After a brief sojourn in command of Cruiser Division FIVE, Burke was again ordered to Korea on "temporary duty" to join the UN team, headed by VADM Joy, appointed to negotiate an armistice with the North Koreans. He remained in this assignment as one of the two principal negotiators for the UN until a cease fire line was established in November. Returning to Washington, Burke assumed duty as Director of the Strategic Plans Division in OPNAV. Following the inauguration of President Eisenhower in January 1953 and the introduction of the "New Look" defense policy, Burke was again called upon to define and defend the Navy's roles,
missions, and command structure and philosophy. He remained until March 1954, when he was relieved and reassigned as Commander, Cruiser Division SIX. He was there for the rest of the year until ordered to duty as Commander Destroyer Force, U.S. Atlantic Fleet (COMDESLANT). Four months later in May 1955, he was selected over 99 officers senior to him - every four and three star officer in the Navy and a number of senior two star officers - to relieve Admiral Robert Carney as the Chief of Naval Operations.

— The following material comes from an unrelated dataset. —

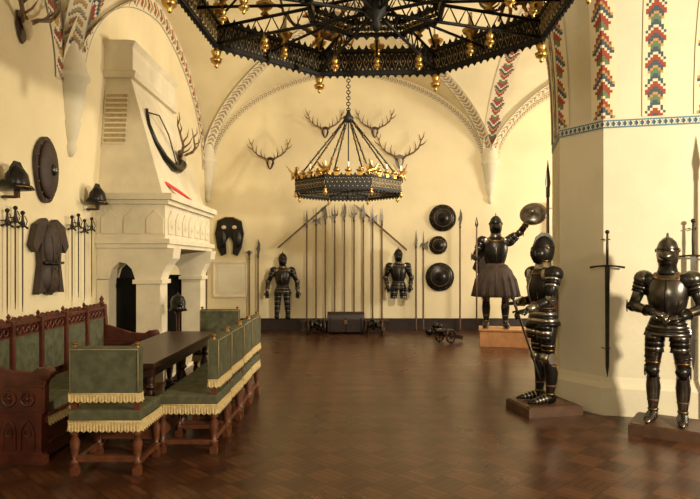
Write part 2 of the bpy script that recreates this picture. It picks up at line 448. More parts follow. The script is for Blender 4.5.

Upon becoming CNO on 17 August 1955, Admiral Burke could look back upon a naval career of 32 years in which he had served his apprenticeship at sea, completed postgraduate study and acquired technical expertise in shore assignments, demonstrated brilliance and achieved fame as a wartime commander, gained broad experience in the application of military power and, through self-study, in the wider fields of history, economics, politics, and national security affairs. He was a tough taskmaster who insisted on the best efforts of his people and was intolerant of laxity and poor work. He worked extraordinarily long hours and demanded the same from his staff. He believed that an overworked staff was more productive than one that worked routine hours. He was modest, however, about his own achievements and loyal to his associates. One of his greatest attributes was his ability to set clear objectives and goals and then allow his subordinates leeway to achieve them without interference or undue supervision. He was well and thoroughly prepared to lead the Navy. He was reappointed to a second two year term in 1957, a third in 1959, and declined a fourth in 1961.


One of Burke's first and foremost priorities as CNO was the development of a solid propellant fleet ballistic missile. He established the Special Projects Office, appointed RADM William Raborn as head, and gave him wide latitude to accomplish the objective. Polaris was the result. Another priority was construction of nuclear powered surface ships - carriers, cruisers, and destroyers. USS LONG BEACH and USS ENTERPRISE were authorized and built, and USS BAINBRIDGE and USS TRUXTUN followed. He pressed for conversion of cruisers to employ guided missiles and their introduction in other ships to defend against air attack.
Antisubmarine warfare programs were accelerated and an Atlantic Fleet Antisubmarine Defense Force was established to test and evaluate sensors and weapons, and to develop tactics and coordination of air, surface, and submarine forces. He took pains to ensure that the Navy achieved and maintained a high state of readiness. He was the chief spokesman for the Navy and was tireless in his efforts to educate the public on sea power and the Navy. He functioned as a member of the Joint Chiefs of Staff and continued, not always successfully, his fight against further centralization in the Department of Defense.


On 25 July 1961 in ceremonies at the U.S. Naval Academy, Admiral Burke was relieved as the Chief of Naval Operations and retired. He remains the longest serving Chief of Naval Operations in the history of the U.S. Navy.